Auch hier wird man im Rückgriff auf das bis zum Inkrafttreten des BBergG geltende Recht feststellen, dass eine tätigkeitsbezogene atomisierte Einzelverantwortung keinesfalls dem Zweck des Gesetzes entsprechen kann. Der Unternehmerbegriff des § 4 Abs. 5 fordert vielmehr eine betriebs- und unternehmensbezogene Gesamtverantwortung mit Delegationsbefugnis. Nur durch eine derartige Auslegung wird auch eine vom Gesetzgeber nicht gewollte Doppelverantwortung zwischen einem auftraggebenden, betriebsführenden Bergbauunternehmen und einer beauftragten Unternehmerfirma/Bergbauspezialgesellschaft vermieden.
46Zuordnungs- und Abgrenzungsfragen stellen sich auch bei Konzerngesellschaften und sog. Unternehmerfirmen:
– Konzerntöchter oder verbundene Unternehmen, die Bergbau im eigenen Namen und für eigene Rechnung führen, aber über entsprechende Unternehmensverträge rechtlich und finanziell abgesichert sind, gelten als Unternehmer im Sinne der ersten Alternative.
– Bestehen hingegen zwischen Mutter- und Tochtergesellschaft Betriebs- und Geschäftsführungsverträge, nach denen die Tochter im Namen und für Rechnung der Mutter Betriebe und Geschäfte führt, so bleibt gleichwohl die Mutter Unternehmer, der Tätigkeiten auf eigene Rechnung durchführt und nicht etwa durchführen lässt. Denn die Tochter verpflichtet die Mutter unmittelbar aufgrund des Vertretungsverhältnisses; nicht sie führt durch, sondern die Mutter.
– Werden Töchter zwar im eigenen Namen und auf eigene Rechnung, aber aufgrund eines Betriebs- und Geschäftsführungsvertrags tätig, dann sind sie Unternehmer, weil die Mutter zwar durchführen lässt, aber nicht auf eigene Rechnung. Denn die Tochter begründet zunächst selbst Rechte und Pflichten in finanzieller Hinsicht für sich. Erst aufgrund des Unternehmensvertrags oder aktienrechtlicher Vorschriften wird das Ergebnis abgeführt oder ausgeglichen.

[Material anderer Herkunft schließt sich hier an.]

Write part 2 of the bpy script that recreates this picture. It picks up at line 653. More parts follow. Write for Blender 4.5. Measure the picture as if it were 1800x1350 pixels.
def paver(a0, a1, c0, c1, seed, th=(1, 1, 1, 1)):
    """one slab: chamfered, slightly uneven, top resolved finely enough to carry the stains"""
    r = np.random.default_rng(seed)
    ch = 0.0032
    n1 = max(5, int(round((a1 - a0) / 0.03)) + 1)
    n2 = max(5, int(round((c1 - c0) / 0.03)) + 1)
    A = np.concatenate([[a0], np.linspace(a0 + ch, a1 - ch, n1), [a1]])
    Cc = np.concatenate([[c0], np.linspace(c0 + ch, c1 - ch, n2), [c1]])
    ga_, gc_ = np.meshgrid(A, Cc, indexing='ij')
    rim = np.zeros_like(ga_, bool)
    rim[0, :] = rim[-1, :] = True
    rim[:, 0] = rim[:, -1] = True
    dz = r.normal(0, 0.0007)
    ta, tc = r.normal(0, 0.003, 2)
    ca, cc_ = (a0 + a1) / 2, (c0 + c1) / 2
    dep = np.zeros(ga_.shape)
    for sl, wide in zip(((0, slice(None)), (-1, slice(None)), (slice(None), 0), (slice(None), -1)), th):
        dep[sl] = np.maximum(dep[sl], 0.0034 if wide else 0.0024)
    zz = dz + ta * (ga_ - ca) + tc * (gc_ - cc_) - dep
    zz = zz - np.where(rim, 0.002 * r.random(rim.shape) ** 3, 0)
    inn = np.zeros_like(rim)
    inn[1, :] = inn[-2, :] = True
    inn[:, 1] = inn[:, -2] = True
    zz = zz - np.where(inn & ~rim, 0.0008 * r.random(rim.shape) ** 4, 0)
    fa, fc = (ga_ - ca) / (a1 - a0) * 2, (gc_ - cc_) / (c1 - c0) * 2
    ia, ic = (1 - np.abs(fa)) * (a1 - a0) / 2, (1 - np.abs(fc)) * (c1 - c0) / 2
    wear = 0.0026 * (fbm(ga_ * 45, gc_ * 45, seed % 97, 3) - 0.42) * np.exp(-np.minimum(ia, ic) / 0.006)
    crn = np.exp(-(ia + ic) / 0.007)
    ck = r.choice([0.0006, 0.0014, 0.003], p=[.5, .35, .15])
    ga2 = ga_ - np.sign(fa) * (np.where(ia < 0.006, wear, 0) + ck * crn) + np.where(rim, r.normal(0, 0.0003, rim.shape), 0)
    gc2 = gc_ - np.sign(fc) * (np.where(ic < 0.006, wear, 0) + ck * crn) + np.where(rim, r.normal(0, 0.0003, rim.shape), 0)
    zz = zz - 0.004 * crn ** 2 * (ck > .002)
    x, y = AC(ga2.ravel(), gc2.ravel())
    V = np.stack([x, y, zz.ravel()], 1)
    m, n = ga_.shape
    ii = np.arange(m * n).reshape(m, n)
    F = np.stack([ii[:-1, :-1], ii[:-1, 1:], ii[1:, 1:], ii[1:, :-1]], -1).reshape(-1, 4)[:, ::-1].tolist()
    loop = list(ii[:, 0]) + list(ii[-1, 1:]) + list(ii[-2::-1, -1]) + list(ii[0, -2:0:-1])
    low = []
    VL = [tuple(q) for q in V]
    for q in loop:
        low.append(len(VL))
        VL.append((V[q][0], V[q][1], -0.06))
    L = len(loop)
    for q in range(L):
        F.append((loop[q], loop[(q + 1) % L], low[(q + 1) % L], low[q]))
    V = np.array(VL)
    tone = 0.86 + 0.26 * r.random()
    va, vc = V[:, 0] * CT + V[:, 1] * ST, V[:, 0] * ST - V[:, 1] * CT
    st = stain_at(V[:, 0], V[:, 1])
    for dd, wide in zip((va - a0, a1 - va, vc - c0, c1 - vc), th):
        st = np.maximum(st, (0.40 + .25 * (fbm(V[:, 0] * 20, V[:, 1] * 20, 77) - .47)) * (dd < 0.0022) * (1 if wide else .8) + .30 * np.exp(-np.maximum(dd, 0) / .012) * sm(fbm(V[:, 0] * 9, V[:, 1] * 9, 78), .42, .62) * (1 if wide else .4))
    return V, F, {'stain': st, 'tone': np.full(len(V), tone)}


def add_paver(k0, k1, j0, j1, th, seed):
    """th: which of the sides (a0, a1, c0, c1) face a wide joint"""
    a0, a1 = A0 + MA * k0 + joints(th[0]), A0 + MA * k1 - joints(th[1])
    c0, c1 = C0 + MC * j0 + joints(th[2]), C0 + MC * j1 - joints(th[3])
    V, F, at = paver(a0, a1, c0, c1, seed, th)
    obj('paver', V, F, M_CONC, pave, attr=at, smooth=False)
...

47– Keine Unternehmer sind Bergbauspezialgesellschaften. Ihre Rechtsstellung ist dadurch gekennzeichnet, dass sie meist aufgrund von Werkverträgen in einem Bergbaubetrieb tätig sind und Erfolg oder Misserfolg solcher Verträge in erster Linie sie trifft, sie also auf eigene Rechnung tätig werden. Für das Durchführen der in § 2 Abs. 1 Nr. 1, 2 genannten Tätigkeiten haben sie allerdings keine ausreichende Gesamtverantwortung. Denn diese setzt Überschaubarbeit, Einflussmöglichkeit, Kontrollbefugnisse und Durchgriffsrechte voraus, die Spezialgesellschaften oder Unternehmerfirmen im Gesamtbetrieb oder -unternehmen nicht besitzen.
47aDurch Art. 1 Ziff. 2 des Gesetzes zur Ausdehnung der Bergschadenshaftung auf den Bohrlochbergbau und Kavernen v. 4.8.2016 (BGBl, 1962) ist § 4 Abs. 5 dadurch geändert worden, dass die frühere Formulierung „in § 2 Abs. 1 Nr. 1 und 2“ durch die Worte „§ 2 Abs. 1 Nummer 1 und 2 sowie Absatz 2 und 3“ in der neuen Fassung ersetzt ist. Dadurch wird die Definition des „Unternehmers“ in § 4 auf weitere, nach § 2 Abs. 1 bis 3 zum Geltungsbereich des Gesetzes zählende Tätigkeiten ausgeweitet, d. h. nunmehr auch auf Personen, die einen Unergrundspeicher errichten oder betreiben (BR-Drs 142/15 v. 1.4.2015, S. 8). Auf Vorschlag des Bundesrates (BT-Drs 18/4952, S. 1) wurde die Unternehmerdefinition in § 4 allerdings nicht auf Anlagen i. S. von § 2 Abs. 1 Ziff. 3 erstreckt, d. h. auf Betriebsanlagen und -einrichtungen, die überwiegend einer der in § 2 Abs. 1 Ziff. 1 und 2 genannten Tätigkeiten dienen.